En la narración breve se encuentran sus mejores logros; uno de ellos es Banda del pueblo, incluido en su colección Horno (1932). Otros libros suyos de cuentos son Repisas (1931), El amor que dormía (1930) y Guásinton: historia de un lagarto montuvio (1938). En la recopilación El amor que dormía reunió cuentos publicados ya anteriormente: el que da título al libro (1926), Madrecita falsa (1923), La vuelta de la locura (1926), Incomprensión (1926) y El maestro de escuela (1929).
Como sus compañeros, José de la Cuadra mantuvo siempre un compromiso abierto con la sociedad. Militante de la cultura popular, sus relatos intentan de diversas maneras acercarse a la «naturaleza» misma del hombre común (Guásinton, 1938). Esta búsqueda pasaría por la redacción de la novela Los Sangurimas, en 1934. La obra presenta la historia de una familia campesina costeña que vive bajo su propia lógica patriarcal de comunidad cerrada, dominada por relaciones incestuosas en medio de un clima asfixiante de violencia, que genera un lugar inestable en términos de modernidad, justicia y civilización.
El relato, bajo la forma de una saga familiar que combina la experiencia de lo mágico y de lo mítico, avanza hacia la destrucción de la comunidad montuvia en un clima determinado por la locura del principal mandamás de la comarca. Este relato, según el crítico francés Jacques Gilard, probaría que el universo mítico de Cien años de soledad, de Gabriel García Márquez, y lo que posteriormente se denominaría realismo mágico, tenía antecedentes ilustres en la tradición narrativa latinoamericana.

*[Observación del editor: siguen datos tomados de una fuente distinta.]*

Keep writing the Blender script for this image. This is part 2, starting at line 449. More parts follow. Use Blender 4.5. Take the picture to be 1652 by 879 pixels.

La crítica coincide en reconocerlo, además, como el intérprete del campesino de la costa, tema que inspiró su ensayo El montuvio ecuatoriano (1937). La temprana muerte de este gran narrador ecuatoriano cortó la carrera del que pudo llegar a ser una de las primeras figuras literarias de Hispanoamérica.
Ayoras Falsas
El indio Presentación Balbuca se ajustó el amarre de los calzoncillos, tercióse el poncho colorado a grandes rayas plomas, y se quedó estático, con la mirada perdida, en el umbral de la sucia tienda del abogado.
Este, desde su escritorio, dijo aún:
—Verás, verás no más, Balbuca. Claro de que el juez parroquial… ¡longo simoniaco! …nos ha dado la contra, pero, ¿quiersde contra?, nosotros le apelamos.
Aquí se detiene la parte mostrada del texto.